Wszystkie osoby, które chcą wziąć udział w zajęciach dla początkujących przechodzą test sprawdzający zdolność analitycznego myślenia. Kilkanaście pytań pozwala określić czy kandydat jest spostrzegawczy i czy ma umiejętność matematycznego myślenia - trzeba np. rozłożyć pewne zadania na czynniki pierwsze i złożyć je z powrotem w spójną całość.

- Coś à la test na inteligencję. Zadania nie są trudne, ale trzeba je rozwiązać w ciągu godziny - tłumaczy Marcin Pokojski. - Kiedy poznamy wyniki testów zapraszamy na kurs albo mówimy: “sorry, nie marnuj pieniędzy, lepiej zajmij się czymś bardziej odpowiednim do twoich predyspozycji”.

Przez testy wstępne jest w stanie przebrnąć około połowa chętnych.

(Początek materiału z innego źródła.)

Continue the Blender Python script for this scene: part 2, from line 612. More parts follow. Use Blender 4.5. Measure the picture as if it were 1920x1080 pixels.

Szef iSA przyznaje, że kiedy rok temu rozpoczynali działalność nie był pewien, czy w polskich realiach w ciągu dwóch miesięcy uda się nauczyć laików kodowania na na tyle wysokim poziomie, by mogli pójść do pracy.

- Wierzyliśmy w ideę, bo w Stanach Zjednoczonych od kilku lat już uczono ludzi w taki sposób, ale w Polsce nikt tego przed nami nie robił - tłumaczy. - Teraz jestem już na sto procent przekonany, że to działa! Nasi absolwenci są na tyle dobrzy, by pójść do pracy i być wzmocnieniem teamu, a nie kulą u nogi. Utrzymanie się wszystkich kończących nasze kursy w firmach informatycznych jest na to najlepszym dowodem.

Co ciekawe, kilkunastu świeżo upieczonych programistów to Polacy, którzy zdobywając nowy zawód, a dzięki temu i pracę w Gdańsku, postanowili wrócić z emigracji w Danii, Norwegii czy Wielkiej Brytanii.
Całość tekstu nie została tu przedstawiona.